Seit Mitte der 70er Jahre steht das Gebäude leer und wurde dem Verfall preisgegeben. Bereits 1979 kam es zum Abbruch des Anbaus im Süden und der provisorischen Aufmauerung des südlichen Erdgeschosses in diesem Bereich. Doch noch Ende der 80er Jahre war der Bau in einem relativ guten Zustand. Mehrfach wurde Antrag auf Abbruch des Gebäudes gestellt und negativ beschieden. Durch die jahrzehntelange Einstellung des Bauunterhaltes und absichtliche Vernachlässigung kam es jedoch zu gravierenden Schäden an der Bausubstanz – im Wesentlichen begrenzt auf die Bereiche der undichten Dacheindeckung- und 1999 schließlich zum Teileinsturz des Südgiebels. Erstaunlich ist der ansonsten hervorragende Zustand der gotischen Bausubstanz, mit erhaltenem erbauungszeitlichem Fachwerk bis ins Erdgeschoss.

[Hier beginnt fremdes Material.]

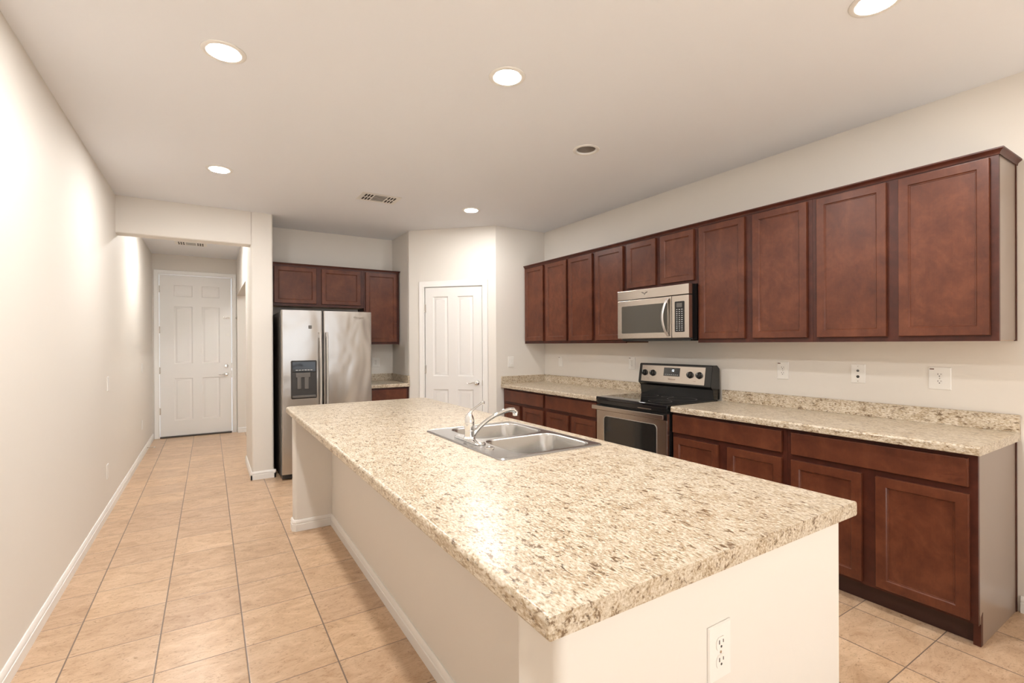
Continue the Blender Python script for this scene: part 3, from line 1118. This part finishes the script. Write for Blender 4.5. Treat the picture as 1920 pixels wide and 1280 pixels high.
def bowl_bm(x0, x1, y0, y1):
    bm = bmesh.new()
    D = 0.175
    r = 0.065
    rings = [rrect(x0, x1, y0, y1, r, 0.0055), rrect(x0 + .002, x1 - .002, y0 + .002, y1 - .002, r, 0.004), rrect(x0 + .006, x1 - .006, y0 + .006, y1 - .006, r, -0.004)]
    rings.append(rrect(x0 + .012, x1 - .012, y0 + .012, y1 - .012, r - .004, -D + 0.035))
    for k in range(1, 5):
        a = R(90 * k / 4)
        i = .012 + 0.032 * (1 - math.cos(a))
        rings.append(rrect(x0 + i, x1 - i, y0 + i, y1 - i, max(0.02, r - i * .8), -D + 0.035 - 0.035 * math.sin(a)))
    mx, my = (x0 + x1) / 2, (y0 + y1) / 2
    m = len(rings[0])
    # flat bottom to drain circle
    dr = []
    for p in rings[-1]:
        a = math.atan2(p[1] + cy - my, p[0] + cx - mx)
        dr.append((mx - cx + 0.045 * math.cos(a), my - cy + 0.045 * math.sin(a), -D - 0.004))
    rings.append(dr)
    ring_loop(bm, rings, False, False)
    return bm, (mx - cx, my - cy, -D - 0.004)


# deck plate: outer rolled rim with two openings
bm = bmesh.new()
outer = rrect(SX0, SX1, SY0, SY1, 0.022, 0.0008)
o2 = rrect(SX0 + .001, SX1 - .001, SY0 + .001, SY1 - .001, 0.022, 0.004)
o3 = rrect(SX0 + .006, SX1 - .006, SY0 + .006, SY1 - .006, 0.020, 0.0075)
o4 = rrect(SX0 + .013, SX1 - .013, SY0 + .013, SY1 - .013, 0.018, 0.0055)
vs = ring_loop(bm, [outer, o2, o3, o4], False, False)
last = vs[-1]
edges = []
for i in range(len(last)):
    edges.append(bm.edges.get((last[i], last[(i + 1) % len(last)])))
for bw in bowls:
    rv = [bm.verts.new(p) for p in rrect(*bw, 0.065, 0.0055)]
    for i in range(len(rv)):
        edges.append(bm.edges.new((rv[i], rv[(i + 1) % len(rv)])))
bmesh.ops.triangle_fill(bm, use_beauty=True, use_dissolve=False, edges=edges)
# drop any triangles that filled a bowl opening
kill = []
for f in bm.faces:
    if len(f.verts) == 3:
        c_ = f.calc_center_median()
        X, Y = c_.x + cx, c_.y + cy
        for bw in bowls:
            if bw[0] + .001 < X < bw[1] - .001 and bw[2] + .001 < Y < bw[3] - .001:
                rr_ = 0.065
                dx = max(bw[0] + rr_ - X, X - bw[1] + rr_, 0); dy = max(bw[2] + rr_ - Y, Y - bw[3] + rr_, 0)
                if math.hypot(dx, dy) < rr_ - 0.0005:
                    kill.append(f)
bmesh.ops.delete(bm, geom=kill, context='FACES')
part('rim', bm, 'sink', sk)
for bw in bowls:
    bm, dc = bowl_bm(*bw)
    bo = part('bowl', bm, 'sink', sk)
    bm = bmesh.new()
    lathe(bm, [(0.045, 0.0), (0.043, 0.003), (0.036, 0.003), (0.030, -0.004), (0.006, -0.006)], dc, 'z', 28)
    part('drain', bm, 'chrome', bo)

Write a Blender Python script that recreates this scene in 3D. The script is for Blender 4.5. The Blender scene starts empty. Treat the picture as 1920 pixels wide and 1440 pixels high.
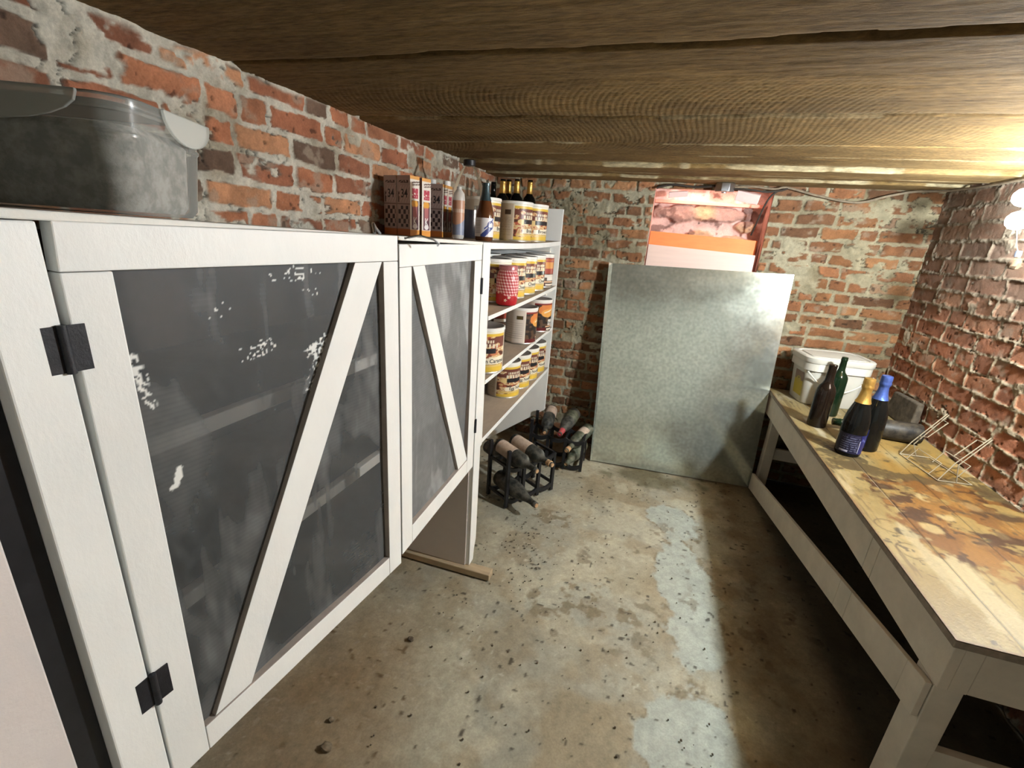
import bpy, math, random
import numpy as np
from math import sin, cos, pi, radians, atan2, sqrt
from mathutils import Vector, Matrix
random.seed(7)
S = bpy.context.scene
COL = S.collection
# ------------------------------------------------------------------ noise
def _h(xi, yi, s):
    xi = xi.astype(np.int64); yi = yi.astype(np.int64)
    h = (xi*374761393 + yi*668265263 + s*1442695041) & 0xffffffff
    h = ((h ^ (h >> 13))*1274126177) & 0xffffffff
    h = ((h ^ (h >> 15))*2246822519) & 0xffffffff
    return ((h ^ (h >> 16)) & 0xffff)/65535.0
def vn(x, y, s=0):
    x = np.asarray(x, float); y = np.asarray(y, float)
    xi = np.floor(x); yi = np.floor(y); fx = x-xi; fy = y-yi
    fx = fx*fx*(3-2*fx); fy = fy*fy*(3-2*fy)
    a = _h(xi, yi, s); b = _h(xi+1, yi, s); c = _h(xi, yi+1, s); d = _h(xi+1, yi+1, s)
    return (a*(1-fx)+b*fx)*(1-fy)+(c*(1-fx)+d*fx)*fy
def fbm(x, y, o=4, s=0):
    t = 0; a = .5; n = 0
    for i in range(o):
        t = t+a*vn(x*2**i, y*2**i, s+17*i); n += a; a *= .55
    return t/n
def ss(a, b, x):
    t = np.clip((x-a)/(b-a), 0, 1); return t*t*(3-2*t)
def mixc(a, b, t):
    return a*(1-t[..., None])+b*t[..., None]
# ------------------------------------------------------------------ materials
def mat(name, color=(.5, .5, .5), rough=.6, metal=0., attr=False, noise=0., nscale=40., bump=0., bscale=60.,
        stretch=(1, 1, 1), spec=.5, emit=None, estr=0., alpha=None, dust=None, coat=0., trans=0., ior=1.45, color2=None):
    m = bpy.data.materials.new(name); m.use_nodes = True
    nt = m.node_tree; N = nt.nodes; L = nt.links
    b = N['Principled BSDF']
    b.inputs['Roughness'].default_value = rough; b.inputs['Metallic'].default_value = metal
    b.inputs['Specular IOR Level'].default_value = spec; b.inputs['Coat Weight'].default_value = coat
    b.inputs['Transmission Weight'].default_value = trans; b.inputs['IOR'].default_value = ior
    b.inputs['Base Color'].default_value = (*color, 1)
    tc = N.new('ShaderNodeTexCoord'); mp = N.new('ShaderNodeMapping'); mp.inputs['Scale'].default_value = stretch
    L.new(tc.outputs['Object'], mp.inputs[0])
    src = None
    if attr:
        a = N.new('ShaderNodeAttribute'); a.attribute_name = 'Col'; src = a.outputs['Color']
    else:
        r = N.new('ShaderNodeRGB'); r.outputs[0].default_value = (*color, 1); src = r.outputs[0]
    if color2 is not None:
        n2 = N.new('ShaderNodeTexNoise'); n2.inputs['Scale'].default_value = nscale; n2.inputs['Detail'].default_value = 8; n2.inputs['Roughness'].default_value = .65
        L.new(mp.outputs[0], n2.inputs['Vector'])
        rp = N.new('ShaderNodeValToRGB'); rp.color_ramp.elements[0].position = .42; rp.color_ramp.elements[1].position = .62
        L.new(n2.outputs['Fac'], rp.inputs[0])
        mx = N.new('ShaderNodeMix'); mx.data_type = 'RGBA'
        L.new(rp.outputs['Color'], mx.inputs['Factor']); L.new(src, mx.inputs[6]); mx.inputs[7].default_value = (*color2, 1); src = mx.outputs[2]
    if noise > 0:
        n = N.new('ShaderNodeTexNoise'); n.inputs['Scale'].default_value = nscale; n.inputs['Detail'].default_value = 6; n.inputs['Roughness'].default_value = .65
        L.new(mp.outputs[0], n.inputs['Vector'])
        mr = N.new('ShaderNodeMapRange'); mr.inputs['From Min'].default_value = .3; mr.inputs['From Max'].default_value = .7
        mr.inputs['To Min'].default_value = 1-noise; mr.inputs['To Max'].default_value = 1+noise
        L.new(n.outputs['Fac'], mr.inputs['Value'])
        mx = N.new('ShaderNodeMix'); mx.data_type = 'RGBA'; mx.blend_type = 'MULTIPLY'; mx.inputs['Factor'].default_value = 1
        L.new(src, mx.inputs[6]); L.new(mr.outputs[0], mx.inputs[7]); src = mx.outputs[2]
    L.new(src, b.inputs['Base Color'])
    if bump > 0:
        n = N.new('ShaderNodeTexNoise'); n.inputs['Scale'].default_value = bscale; n.inputs['Detail'].default_value = 7; n.inputs['Roughness'].default_value = .7
        L.new(mp.outputs[0], n.inputs['Vector'])
        bp = N.new('ShaderNodeBump'); bp.inputs['Strength'].default_value = min(1, bump); bp.inputs['Distance'].default_value = .002*max(1, bump)
        L.new(n.outputs['Fac'], bp.inputs['Height']); L.new(bp.outputs[0], b.inputs['Normal'])
    if emit: b.inputs['Emission Color'].default_value = (*emit, 1); b.inputs['Emission Strength'].default_value = estr
    if alpha is not None: b.inputs['Alpha'].default_value = alpha
    return m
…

Im Jahr 2003 konnte eine private Investorin gefunden werden, die sich beispielhaft für den Erhalt des Gebäudes engagierte. Die Sanierung erfolgte in nur 12 Monaten von Oktober 2003 bis September 2004.
Das Baugefüge wurde durch handwerkliche Reparatur statisch instandgesetzt und die Außen- und Innenwände zur Verbesserung der Gründung nachträglich unterfangen. Unter weitgehendem Erhalt der überlieferten Grundrissstruktur entstanden zwei Mietwohnungen, die über einen gemeinsamen Hausflur erschlossen werden. Die obergeschossige Wohnung ist als Maisonette mit raumhaltig ausgebautem Dachgeschoss ausgebildet.

Sämtliche haustechnischen Installationen wurden erneuert. Durch innenseitige Vormauerungen entlang der Außenwände in Verbindung mit der Installation einer Hüllflächentemperierung konnte eine erhebliche Verbesserung der Wärmedämmung und der bauphysikalischen Eigenschaften erzielt werden. Die Errichtung eines Balkons und die Verlängerung des Daches im Süden ermöglichten die sichtige Präsentation des gotischen Fachwerkes bei gleichzeitigem Schutz der erbauungszeitlichen Bausubstanz vor künftigen Witterungseinflüssen. Die Gestaltung der Balkone orientiert sich an historischen Beispielen in der Umgebung.